Эта же тема смерти, но только в ее отраженном виде, то есть как страх смерти, предстает и в рассказе «Скит» («Мелитон»), рассказе о старике-караульщике Мелитоне, живущем с «восторженно-грустной готовностью принять желанную смерть». Бунина мучит своей непонятностью именно эта готовность. Позже, в 1927 году, в рассказе «Божье древо» Бунин снова вернется к этой же ситуации и теме. Обрисовка героев в этих двух рассказах совершенно различна. Мелитон в «Ските» таинствен, строг и суров, почти иконописен, а Яков в «Божьем древе» – обыден, деловит, прост. Такая разница в обрисовке объясняется именно тем, что Мелитон – принадлежит прошлому, «древности», а Яков – это прозаичное и будничное настоящее. Но обоих объединяет равнодушие к смерти. Бездумное ли это равнодушие, идущее от тупости, или сознательное бесстрашие перед лицом смерти? В случае с Яковом Бунин явно склоняется к первому объяснению, в отношении же Мелитона он не решается дать никакого определенного ответа.
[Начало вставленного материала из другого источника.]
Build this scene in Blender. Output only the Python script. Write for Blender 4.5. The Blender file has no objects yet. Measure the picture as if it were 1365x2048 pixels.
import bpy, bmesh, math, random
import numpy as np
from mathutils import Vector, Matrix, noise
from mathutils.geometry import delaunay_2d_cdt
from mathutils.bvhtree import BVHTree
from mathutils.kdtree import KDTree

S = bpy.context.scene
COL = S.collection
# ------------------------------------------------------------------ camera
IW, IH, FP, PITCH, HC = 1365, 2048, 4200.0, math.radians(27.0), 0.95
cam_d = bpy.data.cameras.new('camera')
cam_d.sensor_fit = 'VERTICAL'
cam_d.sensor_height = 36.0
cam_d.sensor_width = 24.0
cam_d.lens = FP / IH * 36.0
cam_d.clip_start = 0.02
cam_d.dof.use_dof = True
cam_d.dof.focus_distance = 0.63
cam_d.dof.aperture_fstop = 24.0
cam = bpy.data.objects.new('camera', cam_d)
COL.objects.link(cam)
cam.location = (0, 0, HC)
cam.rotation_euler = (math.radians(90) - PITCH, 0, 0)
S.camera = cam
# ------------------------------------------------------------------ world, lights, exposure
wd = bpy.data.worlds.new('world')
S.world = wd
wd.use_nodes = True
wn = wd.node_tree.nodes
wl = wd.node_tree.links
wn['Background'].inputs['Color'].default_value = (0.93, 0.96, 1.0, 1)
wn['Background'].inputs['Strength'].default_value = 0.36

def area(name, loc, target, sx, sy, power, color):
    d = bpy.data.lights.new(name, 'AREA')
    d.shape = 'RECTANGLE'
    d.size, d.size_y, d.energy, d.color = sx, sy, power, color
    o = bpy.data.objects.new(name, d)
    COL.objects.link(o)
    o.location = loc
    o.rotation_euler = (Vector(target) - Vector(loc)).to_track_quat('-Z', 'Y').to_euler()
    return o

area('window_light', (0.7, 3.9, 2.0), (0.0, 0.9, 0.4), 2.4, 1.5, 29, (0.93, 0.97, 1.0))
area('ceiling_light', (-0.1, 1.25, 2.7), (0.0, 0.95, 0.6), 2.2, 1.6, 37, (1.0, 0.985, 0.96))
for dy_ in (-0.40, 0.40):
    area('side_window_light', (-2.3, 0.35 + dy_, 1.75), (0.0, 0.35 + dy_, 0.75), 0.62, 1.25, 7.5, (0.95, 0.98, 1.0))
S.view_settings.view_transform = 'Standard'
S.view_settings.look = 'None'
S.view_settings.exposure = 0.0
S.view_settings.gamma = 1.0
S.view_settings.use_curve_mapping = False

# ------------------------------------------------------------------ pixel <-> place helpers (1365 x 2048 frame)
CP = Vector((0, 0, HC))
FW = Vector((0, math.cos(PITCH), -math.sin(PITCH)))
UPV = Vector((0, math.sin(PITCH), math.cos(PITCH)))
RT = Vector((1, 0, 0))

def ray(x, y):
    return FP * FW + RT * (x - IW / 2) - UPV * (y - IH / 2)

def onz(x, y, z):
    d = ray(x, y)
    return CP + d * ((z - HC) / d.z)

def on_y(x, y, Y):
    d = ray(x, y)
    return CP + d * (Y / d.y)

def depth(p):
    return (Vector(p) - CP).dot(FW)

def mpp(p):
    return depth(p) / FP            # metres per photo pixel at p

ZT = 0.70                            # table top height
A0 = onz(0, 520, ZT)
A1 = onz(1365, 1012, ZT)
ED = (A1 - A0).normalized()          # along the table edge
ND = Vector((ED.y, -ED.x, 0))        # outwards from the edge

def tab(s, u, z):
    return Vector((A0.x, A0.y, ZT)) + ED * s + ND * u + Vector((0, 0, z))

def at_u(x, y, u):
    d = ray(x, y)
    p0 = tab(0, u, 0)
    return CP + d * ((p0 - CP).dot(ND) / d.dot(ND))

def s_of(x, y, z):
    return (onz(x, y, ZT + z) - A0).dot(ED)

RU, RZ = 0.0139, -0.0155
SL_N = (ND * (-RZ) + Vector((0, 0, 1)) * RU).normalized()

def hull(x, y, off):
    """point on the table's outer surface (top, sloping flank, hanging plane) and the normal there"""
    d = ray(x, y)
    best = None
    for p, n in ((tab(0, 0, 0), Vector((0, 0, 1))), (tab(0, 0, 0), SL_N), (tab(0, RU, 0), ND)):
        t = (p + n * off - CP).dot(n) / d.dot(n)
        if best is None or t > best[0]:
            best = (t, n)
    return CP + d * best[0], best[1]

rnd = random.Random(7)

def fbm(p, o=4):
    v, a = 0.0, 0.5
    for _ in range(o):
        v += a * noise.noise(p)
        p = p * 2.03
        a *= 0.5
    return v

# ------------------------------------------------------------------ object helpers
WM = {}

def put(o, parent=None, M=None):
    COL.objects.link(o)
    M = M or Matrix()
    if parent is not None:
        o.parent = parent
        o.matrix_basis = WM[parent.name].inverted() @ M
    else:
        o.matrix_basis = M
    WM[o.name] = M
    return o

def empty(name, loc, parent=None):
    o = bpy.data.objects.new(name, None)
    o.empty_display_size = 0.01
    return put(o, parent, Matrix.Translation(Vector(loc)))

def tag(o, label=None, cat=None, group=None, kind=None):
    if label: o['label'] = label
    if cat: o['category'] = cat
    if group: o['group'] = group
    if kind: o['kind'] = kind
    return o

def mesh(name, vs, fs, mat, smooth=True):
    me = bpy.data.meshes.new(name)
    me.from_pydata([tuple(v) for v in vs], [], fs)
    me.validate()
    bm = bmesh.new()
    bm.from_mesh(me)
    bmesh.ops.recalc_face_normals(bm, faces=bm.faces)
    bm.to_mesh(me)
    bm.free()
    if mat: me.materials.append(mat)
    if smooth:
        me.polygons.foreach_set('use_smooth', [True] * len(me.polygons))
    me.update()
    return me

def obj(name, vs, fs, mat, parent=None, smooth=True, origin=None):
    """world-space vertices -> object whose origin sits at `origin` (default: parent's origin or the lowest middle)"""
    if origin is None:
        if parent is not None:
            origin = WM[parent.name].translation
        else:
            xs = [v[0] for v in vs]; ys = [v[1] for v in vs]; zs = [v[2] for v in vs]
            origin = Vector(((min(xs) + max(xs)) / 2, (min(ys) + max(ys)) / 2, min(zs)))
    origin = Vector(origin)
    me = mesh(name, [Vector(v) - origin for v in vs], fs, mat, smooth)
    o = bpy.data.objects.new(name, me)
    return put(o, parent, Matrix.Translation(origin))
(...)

То же и в «Соснах»: «Антон спокойно рассказывает о смерти Митрофана и деловито переводит разговор на тес. Равнодушие это или сила?» (Пг. II. 202). «Эпохе» становится доминирующей характеристикой бунинского творчества этого периода и останется таковой и впоследствии.
Но это отнюдь не рационалистическая установка автора, отказывающегося давать определенный и однозначный ответ на сложные вопросы (хотя именно так трактуется это большинством критиков), а некий стихийный элемент, пронизывающий саму фактуру художественного текста, все особенности которого, структура, атмосфера и даже язык – окрашены поливалентно, продиктованы удивлением, сомнением и постоянным трансцен-дированием, а трансцендентное, по определению, не может быть ни адекватно выражено, ни объяснено.
К этой мучавшей всю жизнь Бунина проблеме: как освободиться от страха смерти, как найти в смерти смысл и как оправдать ее, – он будет много раз возвращаться в своих рассказах, особенно когда займется вплотную загадками русской души (а одна из наиболее поражавших Бунина загадок именно непонятное равнодушие к смерти русского человека).